As a schoolboy I was captivated by the romance of history. I’d imagine myself as great historical characters, Alfred the Great one week, Admiral Nelson the next. Once when the teacher asked my classmates what they wanted to do when they grew up – and they said they’d like to be firemen, doctors or policemen – I answered; ‘Lord High Protector of England, please sir.’

Of all the periods of history that I fantasised about, the Napoleonic Wars came top. The beautiful uniforms, the great causes, the extraordinary personalities, above all of course the long litany of bloody battles. By the age of ten I could recite the names of all the captains and the ships they commanded at the battle of Trafalgar, complete with the number of guns on each vessel. History was story-telling, romance, fun.

Then, when A Levels and eventually Cambridge history dawned, I had to do the unromantic slog through ‘real’ history – those social, economic and issue-related topics upon which the world really turned, far removed from the wonderful battles, assassinations and inspirational speeches of the history of my youth.

After having spent six years working on the biography of Lord Salisbury, which was published in 1999 and which won the Wolfson Prize, I decided to award myself a jeu d’esprit. I’d long wondered why, since the Emperor Napoleon was clearly a genius, he had so badly underestimated the Duke of Wellington on the morning of the battle of Waterloo, writing him off as ‘a mere sepoy general’ (i.e. one fit for nothing better than fighting in India), and boasting that he’d win the battle by lunchtime.

A man of Napoleon’s obvious and multifarious abilities must have known that Wellington was far more formidable than that, for had he not defeated six of the emperor’s own marshals during the Peninsular War?
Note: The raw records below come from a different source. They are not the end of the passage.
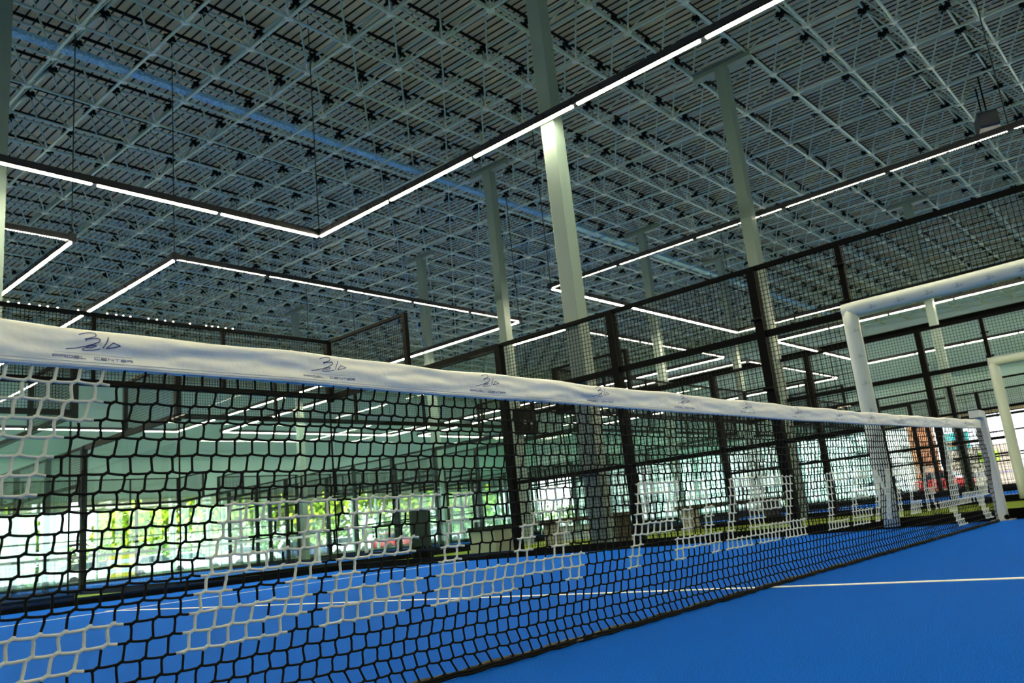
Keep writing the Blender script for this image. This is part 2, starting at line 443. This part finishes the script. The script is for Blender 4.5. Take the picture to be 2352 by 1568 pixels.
q.add(vs, fs); q.smooth = True; o = q.build('foot_strap', M['strap'], net)
sm = o.modifiers.new('s', 'SOLIDIFY'); sm.thickness = .0025
# the white band folded over the net cable
q = MB(); q.smooth = True; n = 1100; sec = 14; bx0, bx1 = -5.0, 4.845; rng = [R.uniform(0, 6.28) for _ in range(24)]
def wrinkle(x, t):
    """folds in the cloth, deeper in places"""
    s = 0
    for j, (fx, ft, am) in enumerate([(5.1,2.2,.0035),(8.7,-3.1,.003),(14.3,4.1,.0022),(23,-5.3,.0014),(37,7,.0008),(61,5,.0005)]):
        s += am*math.sin(fx*x + ft*t + rng[j])*math.sin(fx*.37*x + rng[j+8])
    return s*(1.15 if x < -1.2 else .55)
def band_pt(x, t, off=0):
    """t 0..1 down the front face"""
    zt, zb = band_top(x), band_bot(x); z = zt + (zb-zt)*t
    belly = .016*math.sqrt(max(0, 1-(1-min(1, t*7.0))**2)) - .010*max(0, t-.35)
    return Vector((x, -belly - wrinkle(x, t*3)*math.sin(math.pi*min(1, t*.9+.06)) - off, z))
vs = []; fs = []
for i in range(n):
    x = bx0 + (bx1-bx0)*i/(n-1); ring = [band_pt(x, t/ (sec-1)) for t in range(sec)]
    back = [Vector((p.x, -p.y*.8, p.z)) for p in reversed(ring[1:])]
    ring += back
    vs += ring
m_ = 2*sec-1
for i in range(n-1):
    for t in range(m_):
        a = i*m_+t; b = i*m_+(t+1) % m_; fs.append((a, a+m_, b+m_, b))
q.add(vs, fs); band = q.build('top_band', M['cloth'], net)
for j, x in enumerate([-4.22,-3.616,-3.004,-2.408,-1.80,-1.183,-.566,.040,.652,1.265,1.83,2.45,3.06,3.67,4.28]):
    s = 1.0
    def P(a, b, x=x):
        xx = x + a*.001; z = band_top(x)*.5 + band_bot(x)*.5 + .0115 + b*.001*.93
        zt, zb = band_top(xx), band_bot(xx); return band_pt(xx, min(.99, max(.01, (zt-z)/(zt-zb))), .0013)
    lines = [LOGO[k] for k in LOGO]
    ins = []
    for pl in lines:   # subdivide so that the ink follows the cloth
        o2 = [pl[0]]
        for a, b in zip(pl[:-1], pl[1:]):
            for t in (.33, .66, 1): o2.append((a[0]+(b[0]-a[0])*t, a[1]+(b[1]-a[1])*t))
        ins.append(o2)
    o = strokes(ins, 1.8, P).build('printed_logo', M['ink'], band)
    tl = text_lines('PADEL CENTER', -79, 86, -38.0, 4.9) + [[(-77+i*8, -27.0) for i in range(21)]]
    q2 = strokes(tl[:-1], 1.1, P); q2.build('printed_text', M['ink'], band)
    strokes(tl[-1:], .45, P).build('printed_underline', M['ink2'], band)
# stitching along the band foot
for tt in (.86, .93):
    q = MB(); q.smooth = True
    q.tube([band_pt(-4.9+i*.03, tt, .0006) for i in range(324)], .0005, 4, False); q.build('stitching', M['post'], band)
# ------------------------------------------------------------------ net post
t = thing('net_post', 'white square net post standing at the right end of the net', 'net post', (4.93,0,0))
q = MB(); q.box(-.045,.045,-.045,.045,0,1.0); o = q.build('post', M['post'], t)
bv = o.modifiers.new('b','BEVEL'); bv.width = .006; bv.segments = 2
q = MB(); q.box(-.19,-.045,-.045,.045,.935,1.0); o = q.build('winch_head', M['post'], t)
q = MB(); q.box(-.09,.09,-.09,.09,0,.008); q.build('base_plate', M['post'], t)
q = MB(); q.tube([(-.085,-.05,.03),(-.06,-.05,.03)], .022, 12); q.build('floor_hook', M['black'], t)

# ------------------------------------------------------------------ roof: deck, purlins and space frame
RX0, RY0, RP = 1.3606, .2141, 1.2767
DEP = .90
def H(x, y): return 9.6 - .006*(x-8) + .0221*(y-8)
def bn(i, j): x = RX0+RP*i; y = RY0+RP*j; return Vector((x, y, H(x, y)))
def tn(i, j): x = RX0+RP*(i+.5); y = RY0+RP*(j+.5); return Vector((x, y, H(x, y)+DEP))
I0, I1, J0, J1 = -12, 34, -10, 32
q = MB(); pit = .19; x = XL; top = DEP+.24
prof = []
while x < XR+.2:
    prof += [(x, 0), (x+.135, 0), (x+.142, .10), (x+.183, .10)]; x += pit
vs = []; fs = []
for (px, pz) in prof:
    for y in (YF, YB): vs.append((px, y, H(px, y)+top+pz))
for i in range(len(prof)-1): fs.append((2*i, 2*i+1, 2*i+3, 2*i+2))
q.add(vs, fs); o = q.build('ceiling', M['deck']); o['kind'] = 'structure'
sm = o.modifiers.new('s', 'SOLIDIFY'); sm.thickness = .02; sm.offset = 1
q = MB(); x = XL
while x < XR+.1:
    xs = x+.162; q.bar((xs, YF, H(xs, YF)+top-.022), (xs, YB, H(xs, YB)+top-.018), .027, .024); x += pit
q.build('groove_shade', M['purlin'], o)  # added dark strips that paint the shade of the deck grooves
for j in range(J0, J1):
    a = tn(I0, j); b = tn(I1-1, j); q = MB(); up = Vector((0,0,1))
    q.bar(a+up*.15, b+up*.15, .035, .055); q.build('roof_purlin', M['purlin'], o)
sf = thing('space_frame', 'grey steel space frame of tubes and bolted nodes carrying the roof', 'roof truss', (0,0,0))
TC = .028; TB = .0185
for j in range(J0, J1+1):
    q = MB(); q.smooth = True; q.tube([bn(I0, j), bn(I1, j)], TC, 8); q.build('bottom_chord', M['steel'], sf)
for i in range(I0, I1+1):
    q = MB(); q.smooth = True; q.tube([bn(i, J0), bn(i, J1)], TC, 8); q.build('bottom_chord', M['steel'], sf)
for j in range(J0, J1):
    q = MB(); q.smooth = True; q.tube([tn(I0, j), tn(I1-1, j)], TC, 8); q.build('top_chord', M['steel'], sf)
for i in range(I0, I1):
    q = MB(); q.smooth = True; q.tube([tn(i, J0), tn(i, J1-1)], TC, 8); q.build('top_chord', M['steel'], sf)
def brace(q, i, j, di, dj):
    a = tn(i, j); b = bn(i+di, j+dj); v = (b-a).normalized()
    q.tube([a+v*.05, a+v*.12, b-v*.12, b-v*.05], [TB*.6, TB, TB, TB*.6], 6)
cells = [(i, j) for i in range(I0, I1) for j in range(J0, J1)]
cells.sort(key=lambda c: ((tn(*c)-CAM).length if in_view(tn(*c)) else 1e3+(tn(*c)-CAM).length))
rest = MB(); rest.smooth = True
for n_, (i, j) in enumerate(cells):
    for di in (0, 1):
        for dj in (0, 1):
            if n_ < 25:
                q = MB(); q.smooth = True; brace(q, i, j, di, dj); q.build('brace', M['steel'], sf)
            else: brace(rest, i, j, di, dj)
o = rest.build('brace_lattice', M['steel'], sf); o['kind'] = 'stuff'
def node_shape(q, p, s=1, lower=True):
    x, y, z = p; a, b, h = .10*s, .045*s, .035*s
    q.box(x-a, x+a, y-b, y+b, z-h, z+h); q.box(x-b, x+b, y-a, y+a, z-h, z+h)
    zz = z-h-.012 if lower else z-h
    q.box(x-.055*s, x+.055*s, y-.055*s, y+.055*s, zz, z+h+.012)
    for dx, dy in ((.06,.06),(-.06,.06),(.06,-.06),(-.06,-.06)):
        q.bar((x+dx*.5, y+dy*.5, z+(.02 if lower else -.02)), (x+dx*1.6, y+dy*1.6, z+(.1 if lower else -.1)), .035*s, .06*s)
nodes = [(bn(i, j), True) for i in range(I0, I1+1) for j in range(J0, J1+1)] + [(tn(i, j), False) for i in range(I0, I1) for j in range(J0, J1)]
nodes.sort(key=lambda c: ((c[0]-CAM).length if in_view(c[0]) else 1e3+(c[0]-CAM).length))
NM = {}
for low in (True, False):
    q = MB(); node_shape(q, (0,0,0), .8 if low else 1.12, low)
    if low: q.tube([(.03,.03,-.05),(.03,.03,-.062)], .012, 6); q.tube([(-.03,-.03,-.05),(-.03,-.03,-.062)], .012, 6)
    NM[low] = q.mesh('node_connector', M['node'] if low else M['purlin'])
for p, low in nodes[:100]: link('node_connector', NM[low], sf, p)
ra, rb = MB(), MB()
for p, low in nodes[100:]: node_shape(ra if low else rb, p, .8 if low else 1.12, low)
for q, mm in ((ra, 'node'), (rb, 'purlin')):
    o = q.build('node_field', M[mm], sf); o['kind'] = 'stuff'
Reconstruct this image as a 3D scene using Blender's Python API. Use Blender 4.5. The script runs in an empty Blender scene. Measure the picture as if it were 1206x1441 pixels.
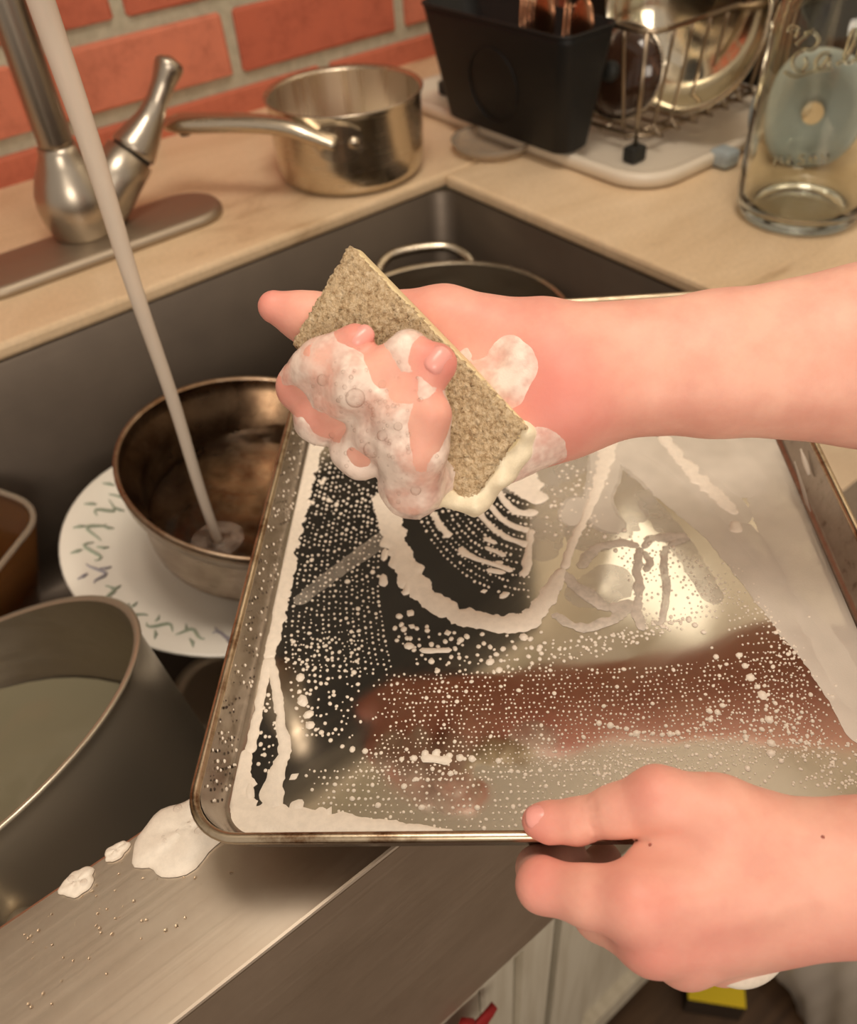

From that question the premise of my next book arose. It led to other questions, most importantly: What did Wellington think of Napoleon? How did their views about one another change over the years? Did the battle of Waterloo mark a watershed in their respective viewpoints? Did Napoleon ever admit his error?

There are of course literally thousands of books, papers, pamphlets and articles that have been written about Napoleon in the two centuries since he seized power in France in the Brumaire coup of 1799, and it is completely impossible even in one lifetime to read them all, let alone the two years I had given myself to write this book. Fortunately the glorious London Library in St James’s Square in London had most of them, so I settled down to explore the subject as deeply as I could in the time, consulting several hundred before I picked up my pen.

There, working alone at a desk among the shelves, I rediscovered the passion that had led me to love history a quarter of a century ago. Personalities such as Talleyrand, Metternich and Marshal Soult came back to me, with their schemes and plots and jokes – this book has plenty of jokes. Everyone asks writers whether they enjoy their work, and they often get rather pretentious replies about the ‘pain’ inherent in the creative process. I can honestly say that I adored writing this book and would love to do it all over again.